October 20, 1994|LISA RESPERS | TIMES STAFF WRITER

The head of a San Diego County mortgage investment firm accused of bilking hundreds of retirees out of their life savings pleaded guilty Wednesday to federal fraud and money-laundering charges.

Gary F. Naiman, president and principal owner of Pioneer Mortgage in La Mesa, faces up to 45 years in prison and fines of up to $1.25 million, the U.S. attorney's office in San Diego said. The three-count guilty plea in U.S. District Court in San Diego also requires Naiman to make restitution to victims, federal prosecutors said.

Although Naiman was indicted for his involvement in a scheme to defraud only one elderly couple, prosecutors said he admitted to charges of engaging in a broad scheme to defraud hundreds of Pioneer investors and others to stave off the firm's bankruptcy.

About 2,300 investors, many of them retirees from the San Diego Jewish community, lost more than $200 million when the firm collapsed three years ago.

Attracted by the supposed stability of the company and the promise of annual returns of as much as 12%, investors flocked to Pioneer during the 1980s when the real estate market in San Diego flourished.
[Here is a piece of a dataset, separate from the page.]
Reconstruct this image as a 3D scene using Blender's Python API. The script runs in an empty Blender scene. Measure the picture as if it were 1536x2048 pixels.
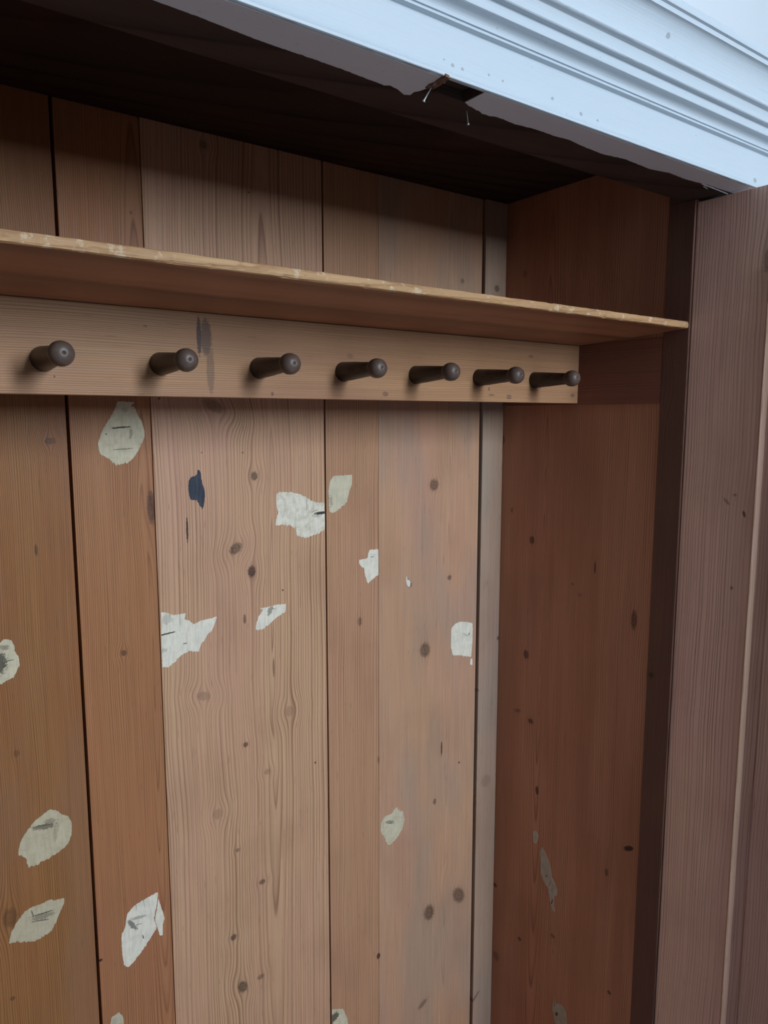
import bpy, bmesh, math, random
from mathutils import Vector, Matrix, noise as mnoise
from mathutils.geometry import delaunay_2d_cdt
R = math.radians
sc = bpy.context.scene
col = sc.collection
ZO = 1.74            # eye height above the floor

# ---------------------------------------------------------------- camera
cam_d = bpy.data.cameras.new('camera')
cam_d.sensor_fit = 'HORIZONTAL'
cam_d.sensor_width = 36.0
cam_d.lens = 36.0 * 1457.03 / 1536.0
cam_d.clip_start = 0.01
cam = bpy.data.objects.new('camera', cam_d)
col.objects.link(cam)
yaw, pitch = 0.6287, -0.1291
fwd = Vector((math.sin(yaw) * math.cos(pitch), math.cos(yaw) * math.cos(pitch), math.sin(pitch)))
cam.location = (-1.2397, -1.2346, ZO)
cam.rotation_euler = fwd.to_track_quat('-Z', 'Y').to_euler()
sc.camera = cam

# ---------------------------------------------------------------- world, lamps, exposure
w = bpy.data.worlds.new('world'); sc.world = w; w.use_nodes = True
w.node_tree.nodes['Background'].inputs[0].default_value = (0.62, 0.78, 1.0, 1)
w.node_tree.nodes['Background'].inputs[1].default_value = 0.6
sc.view_settings.view_transform = 'Standard'
sc.view_settings.look = 'None'
sc.view_settings.gamma = 1.0
sc.view_settings.exposure = 0.0
sc.view_settings.use_curve_mapping = False
try:
    sc.cycles.max_bounces = 5
    sc.cycles.diffuse_bounces = 4
except Exception:
    pass
WIN = dict(x0=-0.36, x1=0.16, z0=1.96, z1=3.32, y=-3.9)     # the opening in the wall behind the photographer
ld = bpy.data.lights.new('window_daylight', 'AREA')
ld.shape = 'RECTANGLE'
ld.size = WIN['x1'] - WIN['x0']; ld.size_y = WIN['z1'] - WIN['z0']
ld.energy = 112
ld.color = (0.80, 0.90, 1.0)
lo = bpy.data.objects.new('window_daylight', ld)
lo.location = ((WIN['x0'] + WIN['x1']) / 2, WIN['y'] + 0.02, (WIN['z0'] + WIN['z1']) / 2)
lo.rotation_euler = (R(90), 0, 0)      # shines towards +Y
col.objects.link(lo)

# ---------------------------------------------------------------- helpers
def link_mesh(name, verts, faces, mat, parent=None, smooth=False, label=None, mats=None, fmat=None):
    me = bpy.data.meshes.new(name)
    me.from_pydata([tuple(v) for v in verts], [], faces)
    me.update()
    for m in (mats or [mat]): me.materials.append(m)
    if fmat:
        for p, i in zip(me.polygons, fmat): p.material_index = i
    if smooth:
        for p in me.polygons: p.use_smooth = True
    o = bpy.data.objects.new(name, me)
    col.objects.link(o)
    if parent is not None:
        o.parent = parent
        o.matrix_parent_inverse = WINV
    if label: o['label'] = label
    return o

def from_bm(name, bm, mat, parent=None, smooth=False, label=None):
    bmesh.ops.recalc_face_normals(bm, faces=bm.faces)
    me = bpy.data.meshes.new(name); bm.to_mesh(me); bm.free()
    me.materials.append(mat)
    if smooth:
        for p in me.polygons: p.use_smooth = True
    o = bpy.data.objects.new(name, me); col.objects.link(o)
    if parent is not None:
        o.parent = parent
        o.matrix_parent_inverse = WINV
    if label: o['label'] = label
    return o

def box_bm(bm, x0, x1, y0, y1, z0, z1, bev=0.0):
    """box in eye-level heights (z=0 is the camera height)"""
    r = bmesh.ops.create_cube(bm, size=1.0)
    vs = r['verts']
    for v in vs:
        v.co = Vector((x0 + (v.co.x + .5) * (x1 - x0), y0 + (v.co.y + .5) * (y1 - y0), ZO + z0 + (v.co.z + .5) * (z1 - z0)))
    if bev > 0:
        es = set(e for v in vs for e in v.link_edges)
        bmesh.ops.bevel(bm, geom=list(es), offset=bev, segments=2, affect='EDGES', profile=.6)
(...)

But as the market cooled in the late '80s, Naiman claimed that plunging real estate loan rates and tax law changes resulted in huge losses for Pioneer.

Naiman admitted to soliciting new investors without disclosing the true condition of the troubled firm and improperly using those new funds to pay Pioneer's operating expenses, including making payments to previous investors. He also admitted to systematically transferring money among accounts to create artificial balances to pay Pioneer's expenses.